● **STATED GOAL**
All of the data must be printed exactly; please include every line.

═══ INFORMATION PROVIDED ═══

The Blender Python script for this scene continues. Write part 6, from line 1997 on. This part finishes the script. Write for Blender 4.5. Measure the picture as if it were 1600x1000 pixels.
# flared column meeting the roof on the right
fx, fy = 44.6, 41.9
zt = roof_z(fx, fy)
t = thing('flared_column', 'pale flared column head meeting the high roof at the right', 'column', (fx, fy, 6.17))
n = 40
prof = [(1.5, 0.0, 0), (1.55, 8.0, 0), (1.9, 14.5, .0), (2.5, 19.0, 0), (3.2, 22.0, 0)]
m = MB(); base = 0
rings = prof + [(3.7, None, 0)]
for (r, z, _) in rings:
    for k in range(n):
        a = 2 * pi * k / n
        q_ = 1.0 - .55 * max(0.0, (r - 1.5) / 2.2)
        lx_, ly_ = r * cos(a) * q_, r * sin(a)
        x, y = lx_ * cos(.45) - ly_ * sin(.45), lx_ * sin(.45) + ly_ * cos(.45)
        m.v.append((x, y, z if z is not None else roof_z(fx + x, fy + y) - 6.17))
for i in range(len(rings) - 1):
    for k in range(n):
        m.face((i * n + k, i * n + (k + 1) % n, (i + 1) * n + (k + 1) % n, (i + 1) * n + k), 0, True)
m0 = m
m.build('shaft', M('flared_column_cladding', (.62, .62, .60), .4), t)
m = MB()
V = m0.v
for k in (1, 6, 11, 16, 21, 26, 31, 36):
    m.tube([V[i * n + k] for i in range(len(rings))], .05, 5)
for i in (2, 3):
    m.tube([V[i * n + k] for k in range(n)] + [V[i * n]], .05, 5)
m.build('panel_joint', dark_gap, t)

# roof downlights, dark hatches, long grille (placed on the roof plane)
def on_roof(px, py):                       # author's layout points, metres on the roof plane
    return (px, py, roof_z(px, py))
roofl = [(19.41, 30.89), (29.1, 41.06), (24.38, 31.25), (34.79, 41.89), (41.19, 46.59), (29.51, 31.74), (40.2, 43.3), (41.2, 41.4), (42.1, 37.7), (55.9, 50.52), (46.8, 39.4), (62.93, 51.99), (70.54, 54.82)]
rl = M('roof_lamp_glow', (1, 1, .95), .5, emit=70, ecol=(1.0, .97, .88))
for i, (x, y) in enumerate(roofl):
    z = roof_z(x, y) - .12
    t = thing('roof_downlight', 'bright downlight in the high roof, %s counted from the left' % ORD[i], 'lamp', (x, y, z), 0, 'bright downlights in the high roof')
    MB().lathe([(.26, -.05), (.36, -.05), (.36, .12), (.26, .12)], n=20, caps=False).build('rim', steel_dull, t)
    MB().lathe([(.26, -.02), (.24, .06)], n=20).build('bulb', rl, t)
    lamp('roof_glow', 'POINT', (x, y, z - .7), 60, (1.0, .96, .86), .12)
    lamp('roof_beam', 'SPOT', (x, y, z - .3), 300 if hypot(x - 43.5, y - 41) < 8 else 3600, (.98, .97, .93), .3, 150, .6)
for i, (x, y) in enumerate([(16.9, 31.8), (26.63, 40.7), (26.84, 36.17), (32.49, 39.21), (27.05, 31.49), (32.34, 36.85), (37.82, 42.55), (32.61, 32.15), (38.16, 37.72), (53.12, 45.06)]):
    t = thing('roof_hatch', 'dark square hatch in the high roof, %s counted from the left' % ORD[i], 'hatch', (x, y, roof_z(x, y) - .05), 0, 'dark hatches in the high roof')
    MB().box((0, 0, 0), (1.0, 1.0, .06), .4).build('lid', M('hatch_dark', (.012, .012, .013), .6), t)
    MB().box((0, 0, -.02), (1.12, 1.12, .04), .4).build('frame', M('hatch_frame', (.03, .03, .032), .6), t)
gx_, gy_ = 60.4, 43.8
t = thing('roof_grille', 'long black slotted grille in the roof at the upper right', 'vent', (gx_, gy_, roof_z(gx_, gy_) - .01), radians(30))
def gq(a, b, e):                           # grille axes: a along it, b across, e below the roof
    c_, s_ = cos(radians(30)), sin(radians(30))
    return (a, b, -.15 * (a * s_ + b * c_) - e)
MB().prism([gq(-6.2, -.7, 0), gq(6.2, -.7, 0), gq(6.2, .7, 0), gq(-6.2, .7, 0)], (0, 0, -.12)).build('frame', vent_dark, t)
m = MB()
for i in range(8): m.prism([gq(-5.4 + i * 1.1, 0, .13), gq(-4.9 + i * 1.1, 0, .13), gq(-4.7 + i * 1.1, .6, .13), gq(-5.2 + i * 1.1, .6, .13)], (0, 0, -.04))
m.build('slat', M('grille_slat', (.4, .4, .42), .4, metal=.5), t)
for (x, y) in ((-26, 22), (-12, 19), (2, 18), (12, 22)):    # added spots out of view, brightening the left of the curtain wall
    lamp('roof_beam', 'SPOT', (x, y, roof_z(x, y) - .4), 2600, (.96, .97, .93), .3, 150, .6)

═══

● **CORRECT RESPONSE**
The Blender Python script for this scene continues. Write part 6, from line 1997 on. This part finishes the script. Write for Blender 4.5. Measure the picture as if it were 1600x1000 pixels.
# flared column meeting the roof on the right
fx, fy = 44.6, 41.9
zt = roof_z(fx, fy)
t = thing('flared_column', 'pale flared column head meeting the high roof at the right', 'column', (fx, fy, 6.17))
n = 40
prof = [(1.5, 0.0, 0), (1.55, 8.0, 0), (1.9, 14.5, .0), (2.5, 19.0, 0), (3.2, 22.0, 0)]
m = MB(); base = 0
rings = prof + [(3.7, None, 0)]
for (r, z, _) in rings:
    for k in range(n):
        a = 2 * pi * k / n
        q_ = 1.0 - .55 * max(0.0, (r - 1.5) / 2.2)
        lx_, ly_ = r * cos(a) * q_, r * sin(a)
        x, y = lx_ * cos(.45) - ly_ * sin(.45), lx_ * sin(.45) + ly_ * cos(.45)
        m.v.append((x, y, z if z is not None else roof_z(fx + x, fy + y) - 6.17))
for i in range(len(rings) - 1):
    for k in range(n):
        m.face((i * n + k, i * n + (k + 1) % n, (i + 1) * n + (k + 1) % n, (i + 1) * n + k), 0, True)
m0 = m
m.build('shaft', M('flared_column_cladding', (.62, .62, .60), .4), t)
m = MB()
V = m0.v
for k in (1, 6, 11, 16, 21, 26, 31, 36):
    m.tube([V[i * n + k] for i in range(len(rings))], .05, 5)
for i in (2, 3):
    m.tube([V[i * n + k] for k in range(n)] + [V[i * n]], .05, 5)
m.build('panel_joint', dark_gap, t)

# roof downlights, dark hatches, long grille (placed on the roof plane)
def on_roof(px, py):                       # author's layout points, metres on the roof plane
    return (px, py, roof_z(px, py))
roofl = [(19.41, 30.89), (29.1, 41.06), (24.38, 31.25), (34.79, 41.89), (41.19, 46.59), (29.51, 31.74), (40.2, 43.3), (41.2, 41.4), (42.1, 37.7), (55.9, 50.52), (46.8, 39.4), (62.93, 51.99), (70.54, 54.82)]
rl = M('roof_lamp_glow', (1, 1, .95), .5, emit=70, ecol=(1.0, .97, .88))
for i, (x, y) in enumerate(roofl):
    z = roof_z(x, y) - .12
    t = thing('roof_downlight', 'bright downlight in the high roof, %s counted from the left' % ORD[i], 'lamp', (x, y, z), 0, 'bright downlights in the high roof')
    MB().lathe([(.26, -.05), (.36, -.05), (.36, .12), (.26, .12)], n=20, caps=False).build('rim', steel_dull, t)
    MB().lathe([(.26, -.02), (.24, .06)], n=20).build('bulb', rl, t)
    lamp('roof_glow', 'POINT', (x, y, z - .7), 60, (1.0, .96, .86), .12)
    lamp('roof_beam', 'SPOT', (x, y, z - .3), 300 if hypot(x - 43.5, y - 41) < 8 else 3600, (.98, .97, .93), .3, 150, .6)
for i, (x, y) in enumerate([(16.9, 31.8), (26.63, 40.7), (26.84, 36.17), (32.49, 39.21), (27.05, 31.49), (32.34, 36.85), (37.82, 42.55), (32.61, 32.15), (38.16, 37.72), (53.12, 45.06)]):
    t = thing('roof_hatch', 'dark square hatch in the high roof, %s counted from the left' % ORD[i], 'hatch', (x, y, roof_z(x, y) - .05), 0, 'dark hatches in the high roof')
    MB().box((0, 0, 0), (1.0, 1.0, .06), .4).build('lid', M('hatch_dark', (.012, .012, .013), .6), t)
    MB().box((0, 0, -.02), (1.12, 1.12, .04), .4).build('frame', M('hatch_frame', (.03, .03, .032), .6), t)
gx_, gy_ = 60.4, 43.8
t = thing('roof_grille', 'long black slotted grille in the roof at the upper right', 'vent', (gx_, gy_, roof_z(gx_, gy_) - .01), radians(30))
def gq(a, b, e):                           # grille axes: a along it, b across, e below the roof
    c_, s_ = cos(radians(30)), sin(radians(30))
    return (a, b, -.15 * (a * s_ + b * c_) - e)
MB().prism([gq(-6.2, -.7, 0), gq(6.2, -.7, 0), gq(6.2, .7, 0), gq(-6.2, .7, 0)], (0, 0, -.12)).build('frame', vent_dark, t)
m = MB()
for i in range(8): m.prism([gq(-5.4 + i * 1.1, 0, .13), gq(-4.9 + i * 1.1, 0, .13), gq(-4.7 + i * 1.1, .6, .13), gq(-5.2 + i * 1.1, .6, .13)], (0, 0, -.04))
m.build('slat', M('grille_slat', (.4, .4, .42), .4, metal=.5), t)
for (x, y) in ((-26, 22), (-12, 19), (2, 18), (12, 22)):    # added spots out of view, brightening the left of the curtain wall
    lamp('roof_beam', 'SPOT', (x, y, roof_z(x, y) - .4), 2600, (.96, .97, .93), .3, 150, .6)